I'm a teacher and a dyslexic. I've devoted many hours to thinking about how the mind and body work. I note my own processes. I know how the inside of my head feels when I am reading a kissy-face novel, and I know how the inside of my head feels when I am balancing my checkbook.
I have different postures, locations, furniture, even CDs for each: Bach for the checkbook. Tchaikovsky for the kissy-face.
In day-to-day life, I am an emotional person. I produce tears just at the thought of the final ten minutes of the 1957 Cary Grant - Deborah Kerr film "An Affair to Remember." The scene where Cary Grant realizes that the reason Deborah Kerr didn't keep their planned rendez-vous atop the Empire State Building was that she'd been hit by a cab. If you need a good cry, or if you just need to get something out of your eye, you can watch that scene here.
Recently I was lecturing a friend who is thinking about writing for publication. "Why do this to yourself," I asked? "The rejections, the crashed hopes, the humiliations, the expense."
So many writers die young: Dylan Thomas after drinking eighteen straight whiskies, Edgar Allan Poe in someone else's clothes, F. Scott Fitzgerald after a year in which he sold fourteen – fourteen! copies of "The Great Gatsby." Women writers who commit suicide are their own genre.
"Why do this to yourself?"
Me? I write because I have to. No, I really have to.
I'm dyslexic, and something else. I don't know if there is a name for it. I'm very confused by supermarkets, for example. I experience them as a blur of stimuli. To find something I'm looking for amidst the confusion, I have to say its name to myself: "Oranges. Oranges. Oranges," and the names of the items I don't want. "These are apples. I want oranges."
I do the same thing when I birdwatch. I describe the bird to myself in words: "Striped chest, central dot, eye-stripe. Oh, that's a song sparrow."

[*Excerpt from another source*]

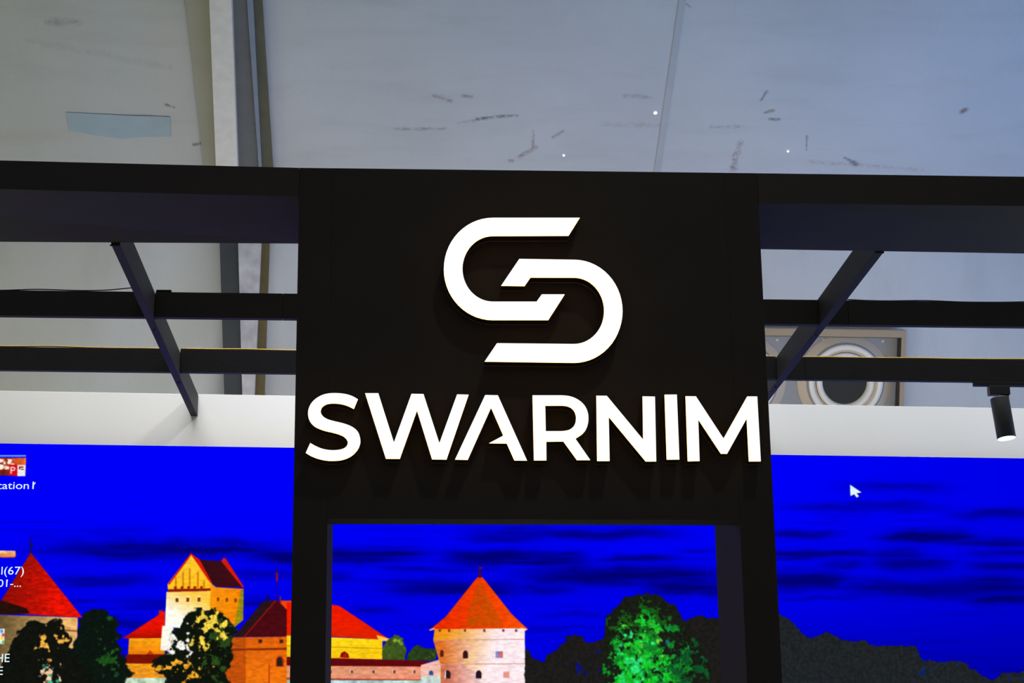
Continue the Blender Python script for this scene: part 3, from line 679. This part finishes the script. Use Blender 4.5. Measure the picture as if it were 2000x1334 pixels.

Placing words on things defeats my cognitive dysfunction that renders the world a chaotic buzz. Words are the skeleton keys that unlock reality for me.
It is what I do when I write.
"Save Send Delete" concerns two things that have sucked my mental energy: God and Love.
When I sat down to write every day, I did not allow myself passion. Had I, I would still be crying at the desk. Crying and swooning and careening.
No. I was in balancing checkbook mode when I wrote "Save Send Delete." My posture was erect. I was listening to Bach and wearing Ma Grife, a severe, spinster-schoolmarm perfume that smells of citrus and juniper.
I never allow myself emotions while writing. I do, rather, what I do in the supermarket, what I do when birdwatching. I translate the overwhelming throb of reality that beats against my anxious brain like moth wings beating against a hurricane lamp. I don't say, "This is an orange," I say, "This is the way his eye moves when he tells a lie."
Drop by drop, item by item, bird breast by bird breast, I apply discrete words to discrete realities and the world comes to make sense. For the day, mystery is tamed, anxiety quelled, and I can find some cognitive peace.
This is a cool process. This is a rational process. Believe me. I'm an early morning, caffeinated, green eye-shade, add-subtract writer. Not a puffy sleeve, quill-dipped-in-purple-ink, absinthe-quaffing midnight writer.
"Passionate," though. People keep calling my writing "passionate." Why?
Here's why, I think. It's exactly because of my writerly process.
I tell my students: Don't use hyperbole. Don't use ad hominem. Don't bother.
The facts, ma'am. Just the facts. If you just report the facts, no embroidery, no hyperbole, if you just, as 12 Step puts it, "Show up and tell the truth," readers will shit their pants. The unvarnished truth is so rare.
That's what I strive for as a writer. Just to put the facts down on the page. To these facts, the reader brings his own passion.